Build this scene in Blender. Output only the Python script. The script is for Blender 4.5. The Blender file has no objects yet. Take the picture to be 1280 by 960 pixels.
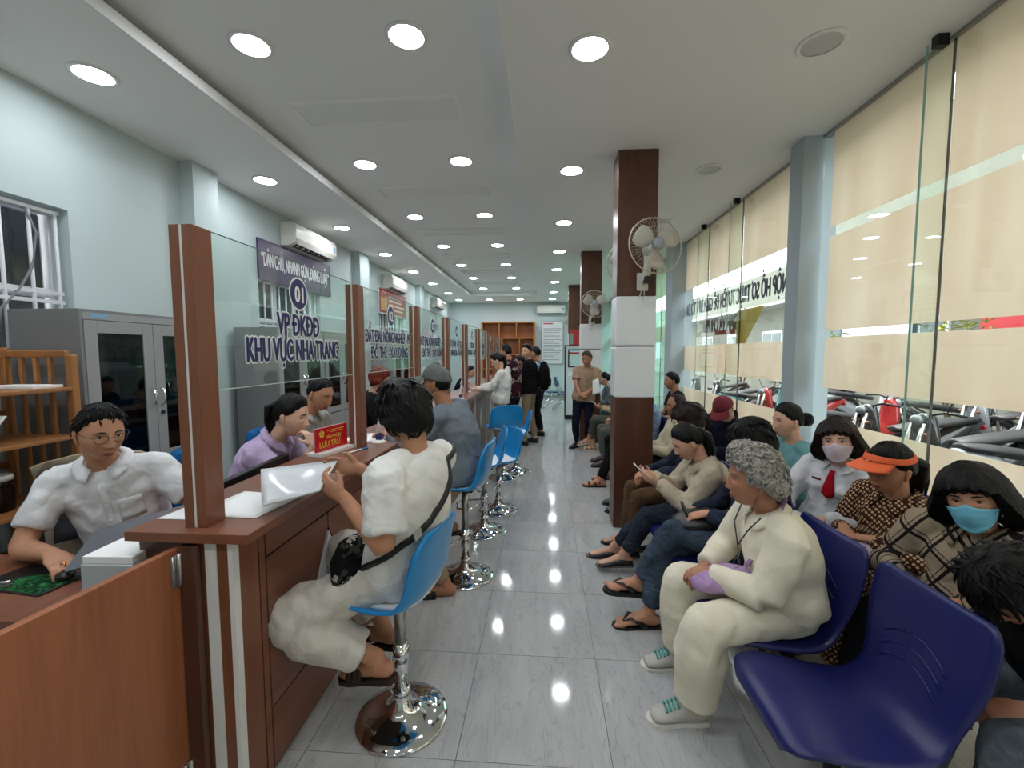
import bpy, bmesh, math, random
import numpy as np
from mathutils import Vector, Matrix, noise as mnoise
from mathutils.bvhtree import BVHTree
random.seed(7); np.random.seed(7)
SC = bpy.context.scene
COL = SC.collection
PI = math.pi

# ------------------------------------------------------------------ camera
cam_data = bpy.data.cameras.new('camera')
cam_data.sensor_fit = 'HORIZONTAL'; cam_data.sensor_width = 36.0
cam_data.lens = 544.44 / 1280 * 36.0
cam_data.clip_start = 0.02; cam_data.clip_end = 200
cam = bpy.data.objects.new('camera', cam_data); COL.objects.link(cam)
YAW, PITCH, ROLL = 0.0739863, 0.07228075, -0.001813
fwd = Vector((-math.sin(YAW)*math.cos(PITCH), math.cos(YAW)*math.cos(PITCH), -math.sin(PITCH)))
rgt = Vector((math.cos(YAW), math.sin(YAW), 0)); upv = rgt.cross(fwd)
r2 = math.cos(ROLL)*rgt + math.sin(ROLL)*upv; u2 = -math.sin(ROLL)*rgt + math.cos(ROLL)*upv
cam.matrix_world = Matrix(((r2.x, u2.x, -fwd.x, 0), (r2.y, u2.y, -fwd.y, 0), (r2.z, u2.z, -fwd.z, 1.567), (0, 0, 0, 1)))
SC.camera = cam

# ------------------------------------------------------------------ world, sun, exposure
world = bpy.data.worlds.new('world'); SC.world = world; world.use_nodes = True
wn = world.node_tree.nodes; wl = world.node_tree.links
wn.clear()
w_out = wn.new('ShaderNodeOutputWorld'); w_bg = wn.new('ShaderNodeBackground')
w_sky = wn.new('ShaderNodeTexSky')
w_sky.sky_type = 'HOSEK_WILKIE'; w_sky.turbidity = 5.0; w_sky.ground_albedo = 0.4
w_sky.sun_direction = Vector((-0.30, 0.38, 0.87)).normalized()
w_mix = wn.new('ShaderNodeMix'); w_mix.data_type = 'RGBA'; w_mix.inputs[0].default_value = 0.6
w_mix.inputs[7].default_value = (0.92, 0.93, 0.93, 1)
wl.new(w_sky.outputs[0], w_mix.inputs[6]); wl.new(w_mix.outputs[2], w_bg.inputs[0])
w_bg.inputs[1].default_value = 5.2
wl.new(w_bg.outputs[0], w_out.inputs[0])
sun_d = bpy.data.lights.new('sun', 'SUN'); sun_d.energy = 5.0; sun_d.angle = 0.02; sun_d.color = (1, .93, .82)
sun = bpy.data.objects.new('sun', sun_d); COL.objects.link(sun)
sun.rotation_euler = Vector((0.30, -0.38, -0.87)).to_track_quat('-Z', 'Y').to_euler()
SC.view_settings.view_transform = 'Standard'; SC.view_settings.look = 'None'
SC.view_settings.gamma = 1.0; SC.view_settings.use_curve_mapping = False
SC.view_settings.exposure = 0.60
DOWNLIGHT = 50.0

# ------------------------------------------------------------------ materials
def lin(c):
    r = []
    for v in c[:3]:
        v = v/255.0
        r.append(v/12.92 if v <= .04045 else ((v+.055)/1.055)**2.4)
    return (r[0], r[1], r[2], 1.0)
class NT:
    def __init__(s, name):
        s.m = bpy.data.materials.new(name); s.m.use_nodes = True
        s.t = s.m.node_tree; s.t.nodes.clear()
        s.out = s.t.nodes.new('ShaderNodeOutputMaterial')
    def n(s, typ, **kw):
        nd = s.t.nodes.new('ShaderNode'+typ)
        for k, v in kw.items():
            if k in nd.inputs: nd.inputs[k].default_value = v
            else: setattr(nd, k, v)
        return nd
    def l(s, a, b): s.t.links.new(a, b)
    def ramp(s, fac, stops):
        r = s.n('ValToRGB'); e = r.color_ramp.elements
        while len(e) < len(stops): e.new(.5)
        for i, (p, c) in enumerate(stops):
            e[i].position = p; e[i].color = c
        s.l(fac, r.inputs[0]); return r.outputs[0]
    def bsdf(s, **kw):
        b = s.n('BsdfPrincipled', **kw); s.l(b.outputs[0], s.out.inputs[0]); return b
    def coord(s, kind='Object', scale=(1, 1, 1), rot=(0, 0, 0)):
        c = s.n('TexCoord'); mp = s.n('Mapping'); mp.inputs['Scale'].default_value = scale; mp.inputs['Rotation'].default_value = rot
        s.l(c.outputs[kind], mp.inputs[0]); return mp.outputs[0]
MATS = {}
def pm(name, rgb, rough=.5, metal=0, spec=.5, vary=0.0, vscale=8, bump=0, bscale=60, emit=None, es=0, coat=0, sss=0):
    if name in MATS: return MATS[name]
    k = NT(name)
    b = k.bsdf(Roughness=rough, Metallic=metal)
    b.inputs['Base Color'].default_value = lin(rgb); b.inputs['Specular IOR Level'].default_value = spec
    if coat: b.inputs['Coat Weight'].default_value = coat; b.inputs['Coat Roughness'].default_value = .08
    if vary:
        nz = k.n('TexNoise', Scale=vscale, Detail=3.0); k.l(k.coord(), nz.inputs['Vector'])
        c = lin(rgb)
        d = tuple(max(0, x*(1-vary)) for x in c[:3])+(1,); u = tuple(min(1, x*(1+vary)) for x in c[:3])+(1,)
        k.l(k.ramp(nz.outputs[0], [(.3, d), (.7, u)]), b.inputs['Base Color'])
    if bump:
        nb = k.n('TexNoise', Scale=bscale, Detail=4.0); k.l(k.coord(), nb.inputs['Vector'])
        bp = k.n('Bump', Strength=bump, Distance=.01); k.l(nb.outputs[0], bp.inputs['Height']); k.l(bp.outputs[0], b.inputs['Normal'])
    if emit:
        b.inputs['Emission Color'].default_value = lin(emit); b.inputs['Emission Strength'].default_value = es
    MATS[name] = k.m; return k.m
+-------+
→ **Exercise directions**:
Write out each line of the data exactly; the images should be left out.

→ **Worked answer**:
Build this scene in Blender. Output only the Python script. The script is for Blender 4.5. The Blender file has no objects yet. Take the picture to be 1280 by 960 pixels.
import bpy, bmesh, math, random
import numpy as np
from mathutils import Vector, Matrix, noise as mnoise
from mathutils.bvhtree import BVHTree
random.seed(7); np.random.seed(7)
SC = bpy.context.scene
COL = SC.collection
PI = math.pi

# ------------------------------------------------------------------ camera
cam_data = bpy.data.cameras.new('camera')
cam_data.sensor_fit = 'HORIZONTAL'; cam_data.sensor_width = 36.0
cam_data.lens = 544.44 / 1280 * 36.0
cam_data.clip_start = 0.02; cam_data.clip_end = 200
cam = bpy.data.objects.new('camera', cam_data); COL.objects.link(cam)
YAW, PITCH, ROLL = 0.0739863, 0.07228075, -0.001813
fwd = Vector((-math.sin(YAW)*math.cos(PITCH), math.cos(YAW)*math.cos(PITCH), -math.sin(PITCH)))
rgt = Vector((math.cos(YAW), math.sin(YAW), 0)); upv = rgt.cross(fwd)
r2 = math.cos(ROLL)*rgt + math.sin(ROLL)*upv; u2 = -math.sin(ROLL)*rgt + math.cos(ROLL)*upv
cam.matrix_world = Matrix(((r2.x, u2.x, -fwd.x, 0), (r2.y, u2.y, -fwd.y, 0), (r2.z, u2.z, -fwd.z, 1.567), (0, 0, 0, 1)))
SC.camera = cam

# ------------------------------------------------------------------ world, sun, exposure
world = bpy.data.worlds.new('world'); SC.world = world; world.use_nodes = True
wn = world.node_tree.nodes; wl = world.node_tree.links
wn.clear()
w_out = wn.new('ShaderNodeOutputWorld'); w_bg = wn.new('ShaderNodeBackground')
w_sky = wn.new('ShaderNodeTexSky')
w_sky.sky_type = 'HOSEK_WILKIE'; w_sky.turbidity = 5.0; w_sky.ground_albedo = 0.4
w_sky.sun_direction = Vector((-0.30, 0.38, 0.87)).normalized()
w_mix = wn.new('ShaderNodeMix'); w_mix.data_type = 'RGBA'; w_mix.inputs[0].default_value = 0.6
w_mix.inputs[7].default_value = (0.92, 0.93, 0.93, 1)
wl.new(w_sky.outputs[0], w_mix.inputs[6]); wl.new(w_mix.outputs[2], w_bg.inputs[0])
w_bg.inputs[1].default_value = 5.2
wl.new(w_bg.outputs[0], w_out.inputs[0])
sun_d = bpy.data.lights.new('sun', 'SUN'); sun_d.energy = 5.0; sun_d.angle = 0.02; sun_d.color = (1, .93, .82)
sun = bpy.data.objects.new('sun', sun_d); COL.objects.link(sun)
sun.rotation_euler = Vector((0.30, -0.38, -0.87)).to_track_quat('-Z', 'Y').to_euler()
SC.view_settings.view_transform = 'Standard'; SC.view_settings.look = 'None'
SC.view_settings.gamma = 1.0; SC.view_settings.use_curve_mapping = False
SC.view_settings.exposure = 0.60
DOWNLIGHT = 50.0

# ------------------------------------------------------------------ materials
def lin(c):
    r = []
    for v in c[:3]:
        v = v/255.0
        r.append(v/12.92 if v <= .04045 else ((v+.055)/1.055)**2.4)
    return (r[0], r[1], r[2], 1.0)
class NT:
    def __init__(s, name):
        s.m = bpy.data.materials.new(name); s.m.use_nodes = True
        s.t = s.m.node_tree; s.t.nodes.clear()
        s.out = s.t.nodes.new('ShaderNodeOutputMaterial')
    def n(s, typ, **kw):
        nd = s.t.nodes.new('ShaderNode'+typ)
        for k, v in kw.items():
            if k in nd.inputs: nd.inputs[k].default_value = v
            else: setattr(nd, k, v)
        return nd
    def l(s, a, b): s.t.links.new(a, b)
    def ramp(s, fac, stops):
        r = s.n('ValToRGB'); e = r.color_ramp.elements
        while len(e) < len(stops): e.new(.5)
        for i, (p, c) in enumerate(stops):
            e[i].position = p; e[i].color = c
        s.l(fac, r.inputs[0]); return r.outputs[0]
    def bsdf(s, **kw):
        b = s.n('BsdfPrincipled', **kw); s.l(b.outputs[0], s.out.inputs[0]); return b
    def coord(s, kind='Object', scale=(1, 1, 1), rot=(0, 0, 0)):
        c = s.n('TexCoord'); mp = s.n('Mapping'); mp.inputs['Scale'].default_value = scale; mp.inputs['Rotation'].default_value = rot
        s.l(c.outputs[kind], mp.inputs[0]); return mp.outputs[0]
MATS = {}
def pm(name, rgb, rough=.5, metal=0, spec=.5, vary=0.0, vscale=8, bump=0, bscale=60, emit=None, es=0, coat=0, sss=0):
    if name in MATS: return MATS[name]
    k = NT(name)
    b = k.bsdf(Roughness=rough, Metallic=metal)
    b.inputs['Base Color'].default_value = lin(rgb); b.inputs['Specular IOR Level'].default_value = spec
    if coat: b.inputs['Coat Weight'].default_value = coat; b.inputs['Coat Roughness'].default_value = .08
    if vary:
        nz = k.n('TexNoise', Scale=vscale, Detail=3.0); k.l(k.coord(), nz.inputs['Vector'])
        c = lin(rgb)
        d = tuple(max(0, x*(1-vary)) for x in c[:3])+(1,); u = tuple(min(1, x*(1+vary)) for x in c[:3])+(1,)
        k.l(k.ramp(nz.outputs[0], [(.3, d), (.7, u)]), b.inputs['Base Color'])
    if bump:
        nb = k.n('TexNoise', Scale=bscale, Detail=4.0); k.l(k.coord(), nb.inputs['Vector'])
        bp = k.n('Bump', Strength=bump, Distance=.01); k.l(nb.outputs[0], bp.inputs['Height']); k.l(bp.outputs[0], b.inputs['Normal'])
    if emit:
        b.inputs['Emission Color'].default_value = lin(emit); b.inputs['Emission Strength'].default_value = es
    MATS[name] = k.m; return k.m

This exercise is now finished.